- _Task prompt_: Exactly and only the lines from the one containing "Keep writing the" through the one containing "for (u0, u1, v0, v1, kd, tn, lb, kw)" are to be repeated, both ends included.

- _Records provided_:

^^^^^^^^^^^^^^^^

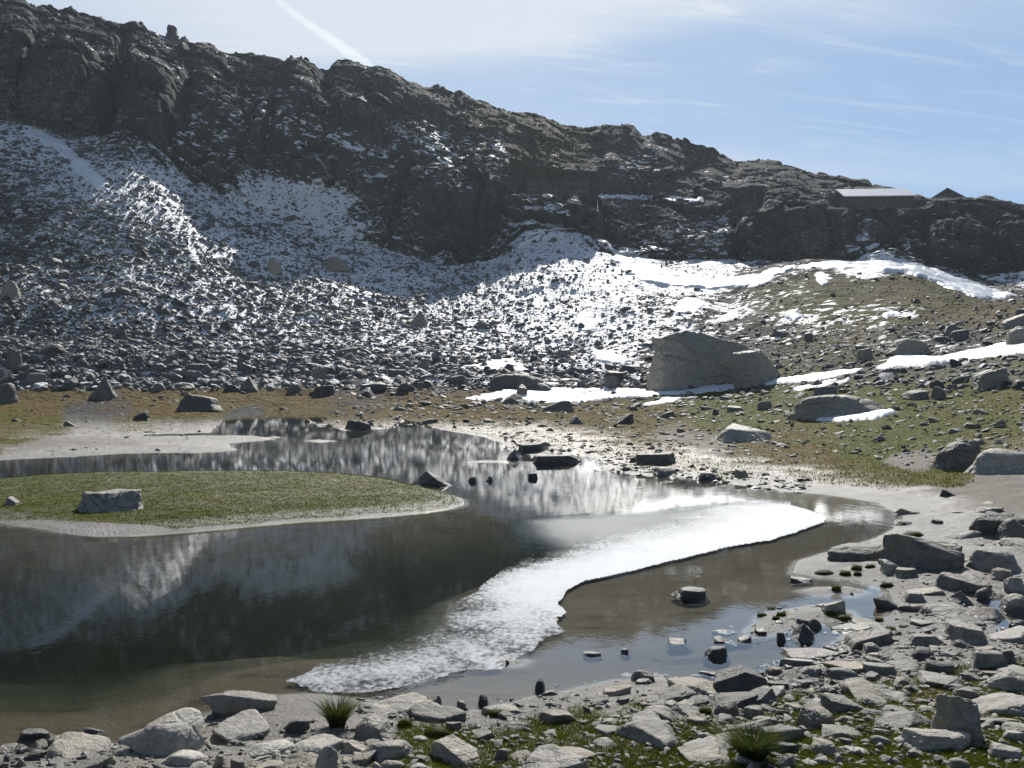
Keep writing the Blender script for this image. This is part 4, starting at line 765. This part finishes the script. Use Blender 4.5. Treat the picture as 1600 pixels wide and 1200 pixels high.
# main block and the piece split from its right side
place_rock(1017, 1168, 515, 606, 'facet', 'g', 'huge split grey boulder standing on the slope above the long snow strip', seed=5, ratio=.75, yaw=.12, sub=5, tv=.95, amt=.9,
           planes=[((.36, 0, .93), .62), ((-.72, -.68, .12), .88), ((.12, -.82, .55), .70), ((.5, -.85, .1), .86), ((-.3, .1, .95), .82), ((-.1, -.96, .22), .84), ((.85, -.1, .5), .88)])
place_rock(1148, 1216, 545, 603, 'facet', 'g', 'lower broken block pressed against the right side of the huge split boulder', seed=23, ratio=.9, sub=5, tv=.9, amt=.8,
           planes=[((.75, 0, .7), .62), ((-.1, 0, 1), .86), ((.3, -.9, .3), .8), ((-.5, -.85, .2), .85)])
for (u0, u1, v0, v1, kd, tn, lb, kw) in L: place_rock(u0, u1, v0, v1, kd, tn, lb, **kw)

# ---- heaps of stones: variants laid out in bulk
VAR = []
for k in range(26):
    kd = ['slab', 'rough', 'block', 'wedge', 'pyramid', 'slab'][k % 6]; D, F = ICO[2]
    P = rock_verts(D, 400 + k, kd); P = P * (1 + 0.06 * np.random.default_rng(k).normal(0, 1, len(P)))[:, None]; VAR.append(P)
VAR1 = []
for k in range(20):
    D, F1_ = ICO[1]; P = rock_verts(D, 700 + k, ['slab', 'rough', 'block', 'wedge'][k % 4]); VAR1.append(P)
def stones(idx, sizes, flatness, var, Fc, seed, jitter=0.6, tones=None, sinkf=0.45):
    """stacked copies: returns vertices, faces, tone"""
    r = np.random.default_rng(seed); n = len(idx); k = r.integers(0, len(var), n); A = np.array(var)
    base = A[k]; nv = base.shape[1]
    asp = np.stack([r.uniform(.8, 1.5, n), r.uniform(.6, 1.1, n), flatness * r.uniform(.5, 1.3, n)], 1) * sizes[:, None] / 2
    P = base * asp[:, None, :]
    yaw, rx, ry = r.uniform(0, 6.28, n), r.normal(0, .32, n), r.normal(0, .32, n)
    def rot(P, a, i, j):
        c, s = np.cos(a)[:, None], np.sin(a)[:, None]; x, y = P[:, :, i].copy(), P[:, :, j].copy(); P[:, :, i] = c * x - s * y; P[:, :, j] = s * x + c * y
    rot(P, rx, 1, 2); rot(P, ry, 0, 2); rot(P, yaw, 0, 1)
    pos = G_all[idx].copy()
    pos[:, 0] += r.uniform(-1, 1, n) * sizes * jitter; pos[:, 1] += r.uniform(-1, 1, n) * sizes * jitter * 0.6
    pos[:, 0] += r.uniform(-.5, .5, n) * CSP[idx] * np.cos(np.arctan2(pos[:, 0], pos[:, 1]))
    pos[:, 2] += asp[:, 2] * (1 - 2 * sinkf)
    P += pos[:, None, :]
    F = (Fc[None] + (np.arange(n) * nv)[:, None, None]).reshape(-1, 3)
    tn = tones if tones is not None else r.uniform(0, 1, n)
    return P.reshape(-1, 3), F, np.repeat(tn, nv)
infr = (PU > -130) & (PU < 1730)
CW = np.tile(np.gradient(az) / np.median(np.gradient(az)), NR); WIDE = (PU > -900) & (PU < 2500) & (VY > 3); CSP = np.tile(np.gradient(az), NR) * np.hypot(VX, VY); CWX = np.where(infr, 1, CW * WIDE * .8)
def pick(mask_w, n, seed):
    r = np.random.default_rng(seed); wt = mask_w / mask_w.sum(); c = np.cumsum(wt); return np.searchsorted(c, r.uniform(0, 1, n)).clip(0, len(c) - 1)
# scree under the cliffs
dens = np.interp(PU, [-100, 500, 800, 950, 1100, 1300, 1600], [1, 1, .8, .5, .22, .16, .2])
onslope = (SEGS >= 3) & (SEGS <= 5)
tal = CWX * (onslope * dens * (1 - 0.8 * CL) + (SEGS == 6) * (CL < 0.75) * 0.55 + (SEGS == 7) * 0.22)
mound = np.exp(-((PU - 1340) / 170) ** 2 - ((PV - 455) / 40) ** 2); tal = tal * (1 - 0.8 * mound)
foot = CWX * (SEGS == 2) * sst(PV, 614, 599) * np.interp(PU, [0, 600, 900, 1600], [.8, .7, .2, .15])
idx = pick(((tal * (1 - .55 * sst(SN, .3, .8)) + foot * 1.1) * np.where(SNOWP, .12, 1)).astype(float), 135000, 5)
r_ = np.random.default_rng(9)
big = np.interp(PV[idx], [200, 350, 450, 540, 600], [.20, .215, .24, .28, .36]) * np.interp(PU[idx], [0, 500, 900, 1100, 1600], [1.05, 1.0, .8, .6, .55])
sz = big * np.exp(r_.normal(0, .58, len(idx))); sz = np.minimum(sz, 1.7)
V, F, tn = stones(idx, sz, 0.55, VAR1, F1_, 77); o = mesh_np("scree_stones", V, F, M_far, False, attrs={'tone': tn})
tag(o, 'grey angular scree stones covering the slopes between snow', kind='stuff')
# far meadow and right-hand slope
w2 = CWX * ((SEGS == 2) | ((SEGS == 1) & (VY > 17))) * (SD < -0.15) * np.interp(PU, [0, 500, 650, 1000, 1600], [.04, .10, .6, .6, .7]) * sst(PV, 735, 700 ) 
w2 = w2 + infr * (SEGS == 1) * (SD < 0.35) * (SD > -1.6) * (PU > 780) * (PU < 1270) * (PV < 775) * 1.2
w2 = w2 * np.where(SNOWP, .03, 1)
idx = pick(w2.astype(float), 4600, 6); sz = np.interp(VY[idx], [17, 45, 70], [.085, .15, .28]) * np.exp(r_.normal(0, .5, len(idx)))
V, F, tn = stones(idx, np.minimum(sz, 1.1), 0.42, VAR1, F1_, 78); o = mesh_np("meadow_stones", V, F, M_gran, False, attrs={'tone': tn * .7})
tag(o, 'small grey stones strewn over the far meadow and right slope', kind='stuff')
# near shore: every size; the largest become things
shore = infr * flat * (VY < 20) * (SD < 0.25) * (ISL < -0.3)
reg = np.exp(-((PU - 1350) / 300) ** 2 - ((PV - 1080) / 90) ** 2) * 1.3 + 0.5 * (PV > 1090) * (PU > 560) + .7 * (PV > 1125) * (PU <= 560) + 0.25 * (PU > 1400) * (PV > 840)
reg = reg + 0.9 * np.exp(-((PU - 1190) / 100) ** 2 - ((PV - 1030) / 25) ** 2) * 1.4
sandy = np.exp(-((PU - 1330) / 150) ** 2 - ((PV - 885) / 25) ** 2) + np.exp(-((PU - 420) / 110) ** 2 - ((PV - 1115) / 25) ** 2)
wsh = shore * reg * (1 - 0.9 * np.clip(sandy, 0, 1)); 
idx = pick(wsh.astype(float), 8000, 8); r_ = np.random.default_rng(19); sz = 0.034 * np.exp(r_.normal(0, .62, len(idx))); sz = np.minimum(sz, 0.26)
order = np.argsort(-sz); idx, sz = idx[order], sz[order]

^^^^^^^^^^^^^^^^

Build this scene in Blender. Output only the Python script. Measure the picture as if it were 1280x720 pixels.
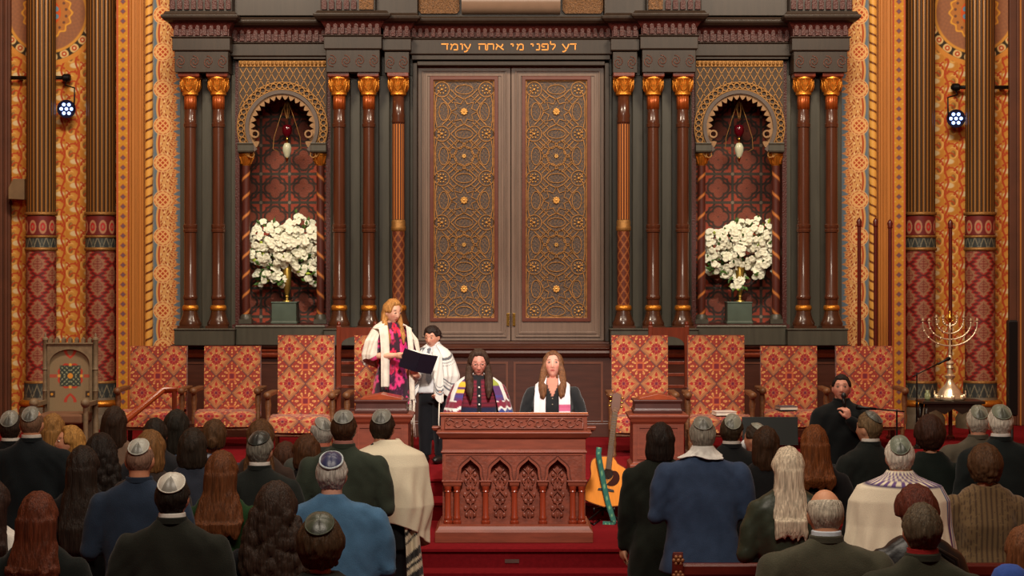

^^^^^^^^^^^^^^^^

- _Task result_:
Keep writing the Blender script for this image. This is part 4, starting at line 765. This part finishes the script. Use Blender 4.5. Treat the picture as 1600 pixels wide and 1200 pixels high.
# main block and the piece split from its right side
place_rock(1017, 1168, 515, 606, 'facet', 'g', 'huge split grey boulder standing on the slope above the long snow strip', seed=5, ratio=.75, yaw=.12, sub=5, tv=.95, amt=.9,
           planes=[((.36, 0, .93), .62), ((-.72, -.68, .12), .88), ((.12, -.82, .55), .70), ((.5, -.85, .1), .86), ((-.3, .1, .95), .82), ((-.1, -.96, .22), .84), ((.85, -.1, .5), .88)])
place_rock(1148, 1216, 545, 603, 'facet', 'g', 'lower broken block pressed against the right side of the huge split boulder', seed=23, ratio=.9, sub=5, tv=.9, amt=.8,
           planes=[((.75, 0, .7), .62), ((-.1, 0, 1), .86), ((.3, -.9, .3), .8), ((-.5, -.85, .2), .85)])
for (u0, u1, v0, v1, kd, tn, lb, kw) in L: place_rock(u0, u1, v0, v1, kd, tn, lb, **kw)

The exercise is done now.